Labour’s Bert Bremner, who represents Norwich’s University ward on the city and county council, said councillors had the chance to make a real difference to people’s lives.

Former Mile Cross Middle School teacher Mr Bremner said he had always been involved in politics, but it was when Labour county councillors were involved in improving his school that he realised he wanted to play a bigger part.

He said: “It is an absolute pleasure to be a councillor. You can help with local people’s problems, which might include planning applications happening around the corner from their homes to repairs. It’s very varied and really invigorating.”

Adrian Ramsay, Green party city councillor for Nelson ward, said: “I have been involved in local politics for about 12 years, having campaigned to support the Green party and then deciding the best way to make a difference was to stand myself.

“I have always enjoyed working with residents on local issues as well as representing people. There’s a real mix of emotions in being a councillor in that sometimes it can be frustrating when you can’t solve something, but it is rewarding when you do manage to sort out an issue somebody has, such as repairs or waste collection problems.

“The city council is a bit more representative than some councils in terms of ages and genders, but all political parties are always looking for people who are interested in becoming councillors.”

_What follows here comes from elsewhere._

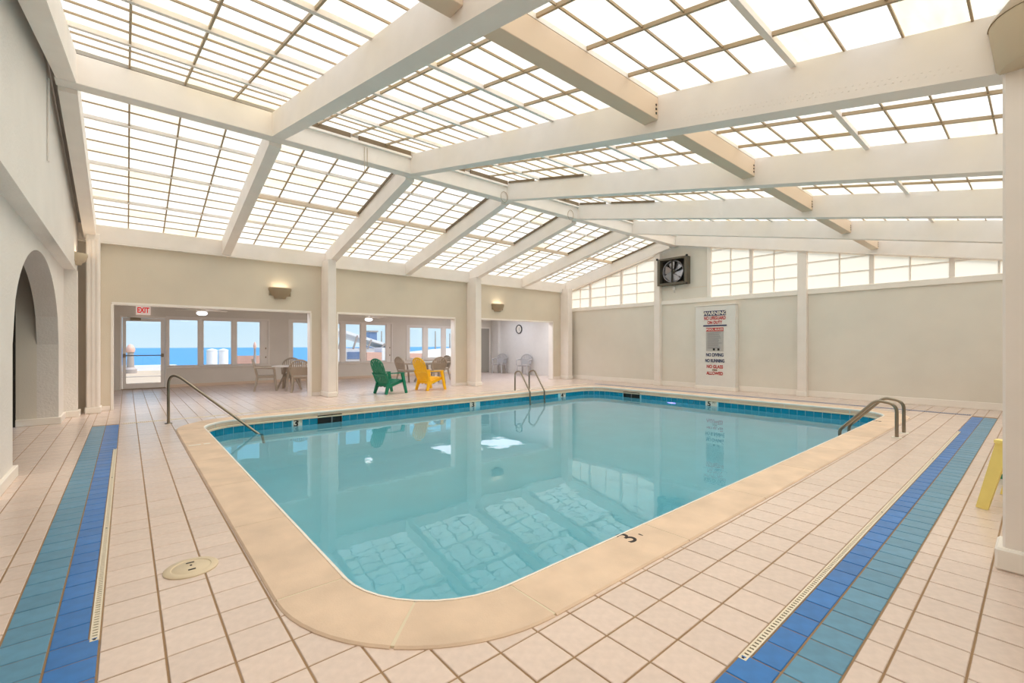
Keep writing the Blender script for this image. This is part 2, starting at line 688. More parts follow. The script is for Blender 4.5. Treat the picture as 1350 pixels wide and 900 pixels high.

Liberal Democrat Tim East, who represents Costessey on Norfolk County Council and Old Costessey on South Norfolk Council, said casework was the most rewarding part of the role, but warned it could take some time to get the cogs of local government turning.

He said: “I first got involved back in the late 1970s/early 1980s because my two boys played football for Costessey Sports and they had to change in a primitive, dangerous, asbestos-ridden excuse for a pavilion. I went to the parish council about it and nothing was done so we ended up getting my father elected to the county council. I was a serving head teacher so I could not become a county councillor, but I ended up getting elected as a district and parish councillor.

“More than 30 years later and we’ve finally got the Costessey Centre opened, so I got there in the end. If somebody thinks things can change overnight they might be disappointed!

“I’d say the most satisfaction I get is through casework, which I spend about 40 hours a week sorting out. It is rewarding when you resolve or help resolve a problem which has been ruining the life of someone in the community you serve.”

A new website,, has been created to give an idea of what it’s like to be a councillor and how to go about getting involved.

A series of public events will be held where people can hear directly from local councillors and find out more about the role and how to get involved.

The one for Norfolk will be held at the Forum in Norwich on Tuesday, November 16. Doors open at 6.30pm and the meeting begins at 7pm, with presentations by current councillors and the chance to ask questions.